#### CHALLENGE
Leave the pictures out. Return all other data exactly.

#### AVAILABLE DATA

* * *

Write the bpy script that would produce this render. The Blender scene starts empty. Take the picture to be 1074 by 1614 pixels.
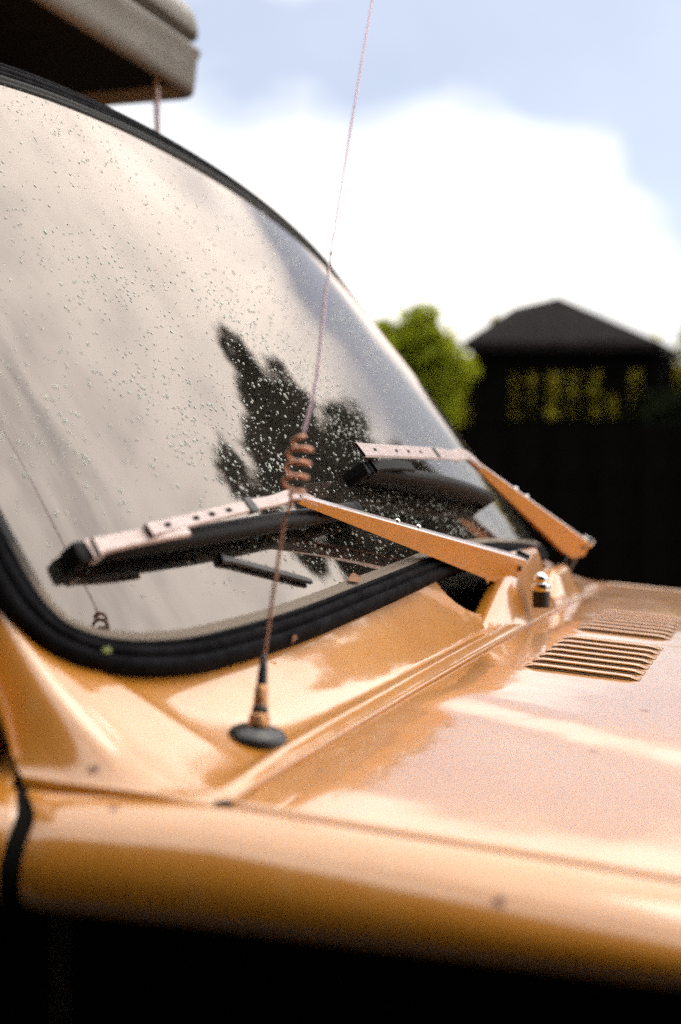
import bpy, bmesh, math, random
from mathutils import Vector, Matrix, noise

R = math.radians
random.seed(7)
scene = bpy.context.scene
COL = scene.collection

# ------------------------------------------------------------------ camera
cam_data = bpy.data.cameras.new('camera')
cam = bpy.data.objects.new('camera', cam_data)
COL.objects.link(cam)
cam.location = (0, 0, 1.42)
cam.rotation_euler = (R(90 - 1.46), 0, R(17.9))
cam_data.sensor_fit = 'VERTICAL'
cam_data.sensor_height = 36.0
cam_data.lens = 49.9
cam_data.clip_start = 0.02
cam_data.clip_end = 3000
cam_data.dof.use_dof = True
cam_data.dof.focus_distance = 1.24
cam_data.dof.aperture_fstop = 3.7
cam_data.dof.aperture_blades = 0
scene.camera = cam

# ------------------------------------------------------------------ sky
SUN_EL, SUN_AZ = 68.0, 42.0          # sun behind thin cloud, beyond the van; azimuth from +Y towards +X
world = bpy.data.worlds.new('World')
scene.world = world
world.use_nodes = True
wn, wl = world.node_tree.nodes, world.node_tree.links
wn.clear()


def wnode(t, **kw):
    n = wn.new(t)
    for k, v in kw.items():
        setattr(n, k, v)
    return n


def wmath(op, a, b=None, c=None):
    n = wnode('ShaderNodeMath', operation=op)
    for i, s in enumerate((a, b, c)):
        if s is None:
            continue
        if hasattr(s, 'links'):
            wl.new(s, n.inputs[i])
        else:
            n.inputs[i].default_value = s
    return n.outputs[0]


sky = wnode('ShaderNodeTexSky', sky_type='NISHITA')
sky.sun_disc = False
sky.sun_elevation = R(SUN_EL)
sky.sun_rotation = R(SUN_AZ)
sky.air_density = 1.0
sky.dust_density = 1.5
tc = wnode('ShaderNodeTexCoord')
vdir = tc.outputs['Generated']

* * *

#### SOLUTION
Write the bpy script that would produce this render. The Blender scene starts empty. Take the picture to be 1074 by 1614 pixels.
import bpy, bmesh, math, random
from mathutils import Vector, Matrix, noise

R = math.radians
random.seed(7)
scene = bpy.context.scene
COL = scene.collection

# ------------------------------------------------------------------ camera
cam_data = bpy.data.cameras.new('camera')
cam = bpy.data.objects.new('camera', cam_data)
COL.objects.link(cam)
cam.location = (0, 0, 1.42)
cam.rotation_euler = (R(90 - 1.46), 0, R(17.9))
cam_data.sensor_fit = 'VERTICAL'
cam_data.sensor_height = 36.0
cam_data.lens = 49.9
cam_data.clip_start = 0.02
cam_data.clip_end = 3000
cam_data.dof.use_dof = True
cam_data.dof.focus_distance = 1.24
cam_data.dof.aperture_fstop = 3.7
cam_data.dof.aperture_blades = 0
scene.camera = cam

# ------------------------------------------------------------------ sky
SUN_EL, SUN_AZ = 68.0, 42.0          # sun behind thin cloud, beyond the van; azimuth from +Y towards +X
world = bpy.data.worlds.new('World')
scene.world = world
world.use_nodes = True
wn, wl = world.node_tree.nodes, world.node_tree.links
wn.clear()


def wnode(t, **kw):
    n = wn.new(t)
    for k, v in kw.items():
        setattr(n, k, v)
    return n


def wmath(op, a, b=None, c=None):
    n = wnode('ShaderNodeMath', operation=op)
    for i, s in enumerate((a, b, c)):
        if s is None:
            continue
        if hasattr(s, 'links'):
            wl.new(s, n.inputs[i])
        else:
            n.inputs[i].default_value = s
    return n.outputs[0]


sky = wnode('ShaderNodeTexSky', sky_type='NISHITA')
sky.sun_disc = False
sky.sun_elevation = R(SUN_EL)
sky.sun_rotation = R(SUN_AZ)
sky.air_density = 1.0
sky.dust_density = 1.5
tc = wnode('ShaderNodeTexCoord')
vdir = tc.outputs['Generated']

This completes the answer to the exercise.